All of that being said, the time should be longer, and if it's an active game that will give them more sells in the future that they can take the money from they should (and usually do) allow refunds over that time limit. It's strange that yours was denied, I've refunded games over a month after purchasing for similar reasons, they did let me know of the policy but proceeded with the refund regardless.
I can get faulty physical goods fixed/refunded by the store up to 2 years after purchase (EU). It's the store's problem to get a refund from the manufacturer. The same should be true in case of Valve and a publisher.
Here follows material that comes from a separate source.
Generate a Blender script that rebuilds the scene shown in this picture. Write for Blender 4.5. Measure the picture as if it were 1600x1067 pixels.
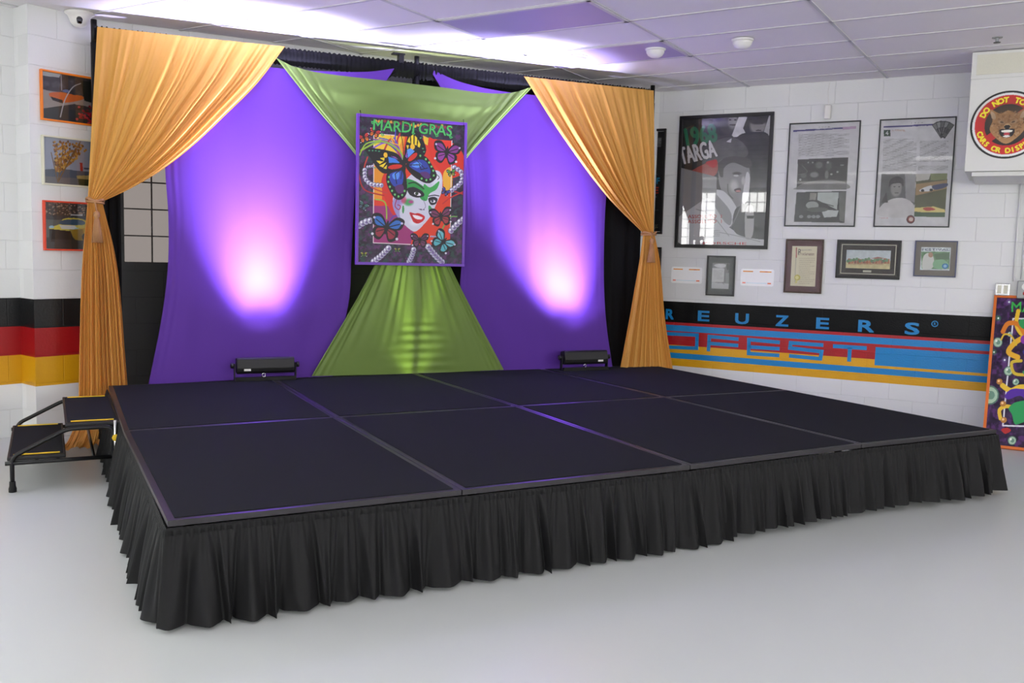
import bpy, bmesh, math, random
import numpy as np
from mathutils import Vector, Matrix
random.seed(7); rng = np.random.default_rng(7)
for o in list(bpy.data.objects): bpy.data.objects.remove(o)
scene = bpy.context.scene
COL = scene.collection

# ---------------------------------------------------------------- camera, world, exposure
CAMZ, F_PX, PITCH, ROLL = 1.416, 1437.8, 0.0944, 0.0258
cp, sp, cr, sr = math.cos(PITCH), math.sin(PITCH), math.cos(ROLL), math.sin(ROLL)
_r = np.array([1, 0, 0.]); _f = np.array([0, cp, -sp]); _u = np.array([0, sp, cp])
RX, UX = cr*_r + sr*_u, -sr*_r + cr*_u
cam = bpy.data.cameras.new('camera'); cam.sensor_width = 36; cam.lens = 36*F_PX/1600; cam.clip_start = .05
camo = bpy.data.objects.new('camera', cam); COL.objects.link(camo); scene.camera = camo
camo.matrix_world = Matrix(((RX[0], UX[0], -_f[0], 0), (RX[1], UX[1], -_f[1], 0), (RX[2], UX[2], -_f[2], CAMZ), (0, 0, 0, 1)))
w = bpy.data.worlds.new('world'); scene.world = w; w.use_nodes = True
w.node_tree.nodes['Background'].inputs[0].default_value = (.8, .9, 1, 1)
w.node_tree.nodes['Background'].inputs[1].default_value = 1.0
vs = scene.view_settings
vs.view_transform = 'Standard'; vs.look = 'None'; vs.gamma = 1; vs.use_curve_mapping = False; vs.exposure = 0.4
WIN_POWER = 10.0

def ray(x, y):
    return RX*((x-800)/F_PX) - UX*((y-533.5)/F_PX) + _f
def on_z(x, y, z):
    d = ray(x, y); t = (z-CAMZ)/d[2]; return np.array([0, 0, CAMZ]) + t*d
class Plane:
    """A vertical plane in the room: local X runs to the viewer's right, local Y points away from the room."""
    def __init__(s, p, ang):
        s.p = np.array([p[0], p[1]]); s.a = ang
        s.e = np.array([math.cos(ang), math.sin(ang)]); s.n = np.array([-math.sin(ang), math.cos(ang)])
    def px(s, x, y, o=0.):
        d = ray(x, y); q = s.p - s.n*o
        t = (s.n@q)/(s.n@d[:2]); P = d*t + np.array([0, 0, CAMZ])
        return np.array([s.e@(P[:2]-s.p), P[2]])
    def w(s, x, o=0., z=0.):
        q = s.p + s.e*x - s.n*o; return (q[0], q[1], z)

# ---------------------------------------------------------------- object helpers
def tag(o, label=None, cat=None, group=None, kind=None):
    if label: o['label'] = label
    if cat: o['category'] = cat
    if group: o['group'] = group
    if kind: o['kind'] = kind
    return o
def empty(name, loc=(0, 0, 0), rz=0., **k):
    o = bpy.data.objects.new(name, None); COL.objects.link(o); o.location = loc; o.rotation_euler = (0, 0, rz)
    o.empty_display_size = .1
    return tag(o, **k)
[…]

Agree, I'm just explaining the reasoning behind it, that's part of the risks of running a store. That being said even here in the EU you can't get a full refund months after the purchase for a working product, which is what we're talking about here so your example is not oranges to oranges.
In the EU you're definitelly entitled to a full refund if a product does not work as advertised - in English the magic words are "not suitable for purposed" - or if it doesn't work at all, and there are no or very extended time limits on that (if I'm not mistaken for the "not fit for purpose" cases there are no time limits at all, whilst as pointed out by a previous poster it's 2 years for non-working products)
However there are carveouts specifically for "digital goods" in those regulations in the EU thanks to lots of lobbying ($$$) by industries in Copyright-heavy areas. No idea if Valve or Steam were amongst the ones participating in that lobbying effort or not.
So if you buy an egg-beater online and it doesn't actually work as an egg-beater, you're entitled to a refund with no matter when you find out it doesn't actually do what it says on the box, but if you buy a game and it doesn't actually work as a game, you're shit out of luck.
There are differences of course. Still, Steam's policy, which is often internationally praised as consumer friendly, is very restrictive from a European perspective.